> **SHORT TASK**
Restate the full set of records exactly, without adding or dropping a word.

Stored records

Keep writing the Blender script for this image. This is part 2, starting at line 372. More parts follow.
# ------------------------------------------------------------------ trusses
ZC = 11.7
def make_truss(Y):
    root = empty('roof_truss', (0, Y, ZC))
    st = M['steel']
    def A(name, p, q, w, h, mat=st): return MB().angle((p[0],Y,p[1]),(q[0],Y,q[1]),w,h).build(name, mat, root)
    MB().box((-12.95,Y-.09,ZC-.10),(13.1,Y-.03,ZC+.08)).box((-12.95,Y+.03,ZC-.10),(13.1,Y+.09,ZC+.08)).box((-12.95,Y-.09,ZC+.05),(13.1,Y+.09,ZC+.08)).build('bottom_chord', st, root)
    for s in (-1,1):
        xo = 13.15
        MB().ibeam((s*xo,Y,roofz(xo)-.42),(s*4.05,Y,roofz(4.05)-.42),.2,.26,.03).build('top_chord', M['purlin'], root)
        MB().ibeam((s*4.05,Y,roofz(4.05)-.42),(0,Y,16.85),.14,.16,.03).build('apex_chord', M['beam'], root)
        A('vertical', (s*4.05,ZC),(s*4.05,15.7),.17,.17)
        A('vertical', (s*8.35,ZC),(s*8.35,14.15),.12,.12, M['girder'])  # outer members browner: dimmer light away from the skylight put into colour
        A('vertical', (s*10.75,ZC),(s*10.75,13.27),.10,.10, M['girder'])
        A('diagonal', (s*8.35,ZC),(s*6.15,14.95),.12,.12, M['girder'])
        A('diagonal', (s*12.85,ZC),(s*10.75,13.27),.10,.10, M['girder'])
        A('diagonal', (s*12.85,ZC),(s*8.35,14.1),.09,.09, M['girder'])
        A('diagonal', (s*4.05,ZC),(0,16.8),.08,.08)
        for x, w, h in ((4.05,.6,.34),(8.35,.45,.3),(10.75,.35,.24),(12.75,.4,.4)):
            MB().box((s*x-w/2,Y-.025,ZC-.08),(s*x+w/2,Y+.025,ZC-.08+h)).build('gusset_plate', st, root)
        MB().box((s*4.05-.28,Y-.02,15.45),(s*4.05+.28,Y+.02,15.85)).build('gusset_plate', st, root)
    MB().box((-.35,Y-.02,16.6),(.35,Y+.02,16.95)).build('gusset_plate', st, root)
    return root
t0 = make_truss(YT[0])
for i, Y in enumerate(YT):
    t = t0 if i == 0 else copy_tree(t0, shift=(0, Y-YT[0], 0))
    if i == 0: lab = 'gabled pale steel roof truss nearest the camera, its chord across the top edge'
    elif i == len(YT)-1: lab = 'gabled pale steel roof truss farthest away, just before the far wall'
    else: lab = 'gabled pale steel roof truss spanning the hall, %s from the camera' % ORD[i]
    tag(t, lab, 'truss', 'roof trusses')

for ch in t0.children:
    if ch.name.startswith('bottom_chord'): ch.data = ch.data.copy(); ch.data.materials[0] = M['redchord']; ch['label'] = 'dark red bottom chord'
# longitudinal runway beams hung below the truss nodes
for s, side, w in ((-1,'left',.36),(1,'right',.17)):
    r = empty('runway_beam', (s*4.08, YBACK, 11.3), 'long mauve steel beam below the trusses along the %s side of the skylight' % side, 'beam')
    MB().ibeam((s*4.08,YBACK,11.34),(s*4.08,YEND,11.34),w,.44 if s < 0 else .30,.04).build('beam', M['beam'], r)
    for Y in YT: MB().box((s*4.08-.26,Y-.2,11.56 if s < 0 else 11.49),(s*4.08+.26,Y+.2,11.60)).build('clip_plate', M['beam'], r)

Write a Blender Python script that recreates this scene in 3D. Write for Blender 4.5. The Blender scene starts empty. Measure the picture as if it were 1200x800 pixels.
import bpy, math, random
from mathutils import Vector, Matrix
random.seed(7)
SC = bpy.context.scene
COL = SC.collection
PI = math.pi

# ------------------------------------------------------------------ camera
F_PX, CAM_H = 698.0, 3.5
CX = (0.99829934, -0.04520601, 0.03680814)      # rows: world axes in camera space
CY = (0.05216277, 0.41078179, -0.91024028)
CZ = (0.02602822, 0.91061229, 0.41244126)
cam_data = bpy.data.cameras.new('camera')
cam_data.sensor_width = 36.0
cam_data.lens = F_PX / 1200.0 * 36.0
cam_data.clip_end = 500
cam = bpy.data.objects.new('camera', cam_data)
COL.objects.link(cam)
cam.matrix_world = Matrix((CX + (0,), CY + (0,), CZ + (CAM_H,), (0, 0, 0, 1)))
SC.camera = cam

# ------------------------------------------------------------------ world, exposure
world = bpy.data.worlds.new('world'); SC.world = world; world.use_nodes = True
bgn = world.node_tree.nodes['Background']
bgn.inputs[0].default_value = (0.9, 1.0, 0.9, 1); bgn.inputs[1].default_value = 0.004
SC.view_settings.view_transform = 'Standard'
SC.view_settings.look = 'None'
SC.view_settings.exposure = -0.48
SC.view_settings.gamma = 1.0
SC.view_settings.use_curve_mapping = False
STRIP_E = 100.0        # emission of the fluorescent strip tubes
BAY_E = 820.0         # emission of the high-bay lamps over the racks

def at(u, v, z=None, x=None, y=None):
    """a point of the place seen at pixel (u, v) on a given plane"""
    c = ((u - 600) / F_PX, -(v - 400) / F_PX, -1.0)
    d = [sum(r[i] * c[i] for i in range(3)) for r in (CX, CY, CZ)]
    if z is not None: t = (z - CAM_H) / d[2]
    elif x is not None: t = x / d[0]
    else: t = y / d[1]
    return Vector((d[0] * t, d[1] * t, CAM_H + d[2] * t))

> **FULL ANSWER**
Keep writing the Blender script for this image. This is part 2, starting at line 372. More parts follow.
# ------------------------------------------------------------------ trusses
ZC = 11.7
def make_truss(Y):
    root = empty('roof_truss', (0, Y, ZC))
    st = M['steel']
    def A(name, p, q, w, h, mat=st): return MB().angle((p[0],Y,p[1]),(q[0],Y,q[1]),w,h).build(name, mat, root)
    MB().box((-12.95,Y-.09,ZC-.10),(13.1,Y-.03,ZC+.08)).box((-12.95,Y+.03,ZC-.10),(13.1,Y+.09,ZC+.08)).box((-12.95,Y-.09,ZC+.05),(13.1,Y+.09,ZC+.08)).build('bottom_chord', st, root)
    for s in (-1,1):
        xo = 13.15
        MB().ibeam((s*xo,Y,roofz(xo)-.42),(s*4.05,Y,roofz(4.05)-.42),.2,.26,.03).build('top_chord', M['purlin'], root)
        MB().ibeam((s*4.05,Y,roofz(4.05)-.42),(0,Y,16.85),.14,.16,.03).build('apex_chord', M['beam'], root)
        A('vertical', (s*4.05,ZC),(s*4.05,15.7),.17,.17)
        A('vertical', (s*8.35,ZC),(s*8.35,14.15),.12,.12, M['girder'])  # outer members browner: dimmer light away from the skylight put into colour
        A('vertical', (s*10.75,ZC),(s*10.75,13.27),.10,.10, M['girder'])
        A('diagonal', (s*8.35,ZC),(s*6.15,14.95),.12,.12, M['girder'])
        A('diagonal', (s*12.85,ZC),(s*10.75,13.27),.10,.10, M['girder'])
        A('diagonal', (s*12.85,ZC),(s*8.35,14.1),.09,.09, M['girder'])
        A('diagonal', (s*4.05,ZC),(0,16.8),.08,.08)
        for x, w, h in ((4.05,.6,.34),(8.35,.45,.3),(10.75,.35,.24),(12.75,.4,.4)):
            MB().box((s*x-w/2,Y-.025,ZC-.08),(s*x+w/2,Y+.025,ZC-.08+h)).build('gusset_plate', st, root)
        MB().box((s*4.05-.28,Y-.02,15.45),(s*4.05+.28,Y+.02,15.85)).build('gusset_plate', st, root)
    MB().box((-.35,Y-.02,16.6),(.35,Y+.02,16.95)).build('gusset_plate', st, root)
    return root
t0 = make_truss(YT[0])
for i, Y in enumerate(YT):
    t = t0 if i == 0 else copy_tree(t0, shift=(0, Y-YT[0], 0))
    if i == 0: lab = 'gabled pale steel roof truss nearest the camera, its chord across the top edge'
    elif i == len(YT)-1: lab = 'gabled pale steel roof truss farthest away, just before the far wall'
    else: lab = 'gabled pale steel roof truss spanning the hall, %s from the camera' % ORD[i]
    tag(t, lab, 'truss', 'roof trusses')

for ch in t0.children:
    if ch.name.startswith('bottom_chord'): ch.data = ch.data.copy(); ch.data.materials[0] = M['redchord']; ch['label'] = 'dark red bottom chord'
# longitudinal runway beams hung below the truss nodes
for s, side, w in ((-1,'left',.36),(1,'right',.17)):
    r = empty('runway_beam', (s*4.08, YBACK, 11.3), 'long mauve steel beam below the trusses along the %s side of the skylight' % side, 'beam')
    MB().ibeam((s*4.08,YBACK,11.34),(s*4.08,YEND,11.34),w,.44 if s < 0 else .30,.04).build('beam', M['beam'], r)
    for Y in YT: MB().box((s*4.08-.26,Y-.2,11.56 if s < 0 else 11.49),(s*4.08+.26,Y+.2,11.60)).build('clip_plate', M['beam'], r)

Write a Blender Python script that recreates this scene in 3D. Write for Blender 4.5. The Blender scene starts empty. Measure the picture as if it were 1200x800 pixels.
import bpy, math, random
from mathutils import Vector, Matrix
random.seed(7)
SC = bpy.context.scene
COL = SC.collection
PI = math.pi

# ------------------------------------------------------------------ camera
F_PX, CAM_H = 698.0, 3.5
CX = (0.99829934, -0.04520601, 0.03680814)      # rows: world axes in camera space
CY = (0.05216277, 0.41078179, -0.91024028)
CZ = (0.02602822, 0.91061229, 0.41244126)
cam_data = bpy.data.cameras.new('camera')
cam_data.sensor_width = 36.0
cam_data.lens = F_PX / 1200.0 * 36.0
cam_data.clip_end = 500
cam = bpy.data.objects.new('camera', cam_data)
COL.objects.link(cam)
cam.matrix_world = Matrix((CX + (0,), CY + (0,), CZ + (CAM_H,), (0, 0, 0, 1)))
SC.camera = cam

# ------------------------------------------------------------------ world, exposure
world = bpy.data.worlds.new('world'); SC.world = world; world.use_nodes = True
bgn = world.node_tree.nodes['Background']
bgn.inputs[0].default_value = (0.9, 1.0, 0.9, 1); bgn.inputs[1].default_value = 0.004
SC.view_settings.view_transform = 'Standard'
SC.view_settings.look = 'None'
SC.view_settings.exposure = -0.48
SC.view_settings.gamma = 1.0
SC.view_settings.use_curve_mapping = False
STRIP_E = 100.0        # emission of the fluorescent strip tubes
BAY_E = 820.0         # emission of the high-bay lamps over the racks

def at(u, v, z=None, x=None, y=None):
    """a point of the place seen at pixel (u, v) on a given plane"""
    c = ((u - 600) / F_PX, -(v - 400) / F_PX, -1.0)
    d = [sum(r[i] * c[i] for i in range(3)) for r in (CX, CY, CZ)]
    if z is not None: t = (z - CAM_H) / d[2]
    elif x is not None: t = x / d[0]
    else: t = y / d[1]
    return Vector((d[0] * t, d[1] * t, CAM_H + d[2] * t))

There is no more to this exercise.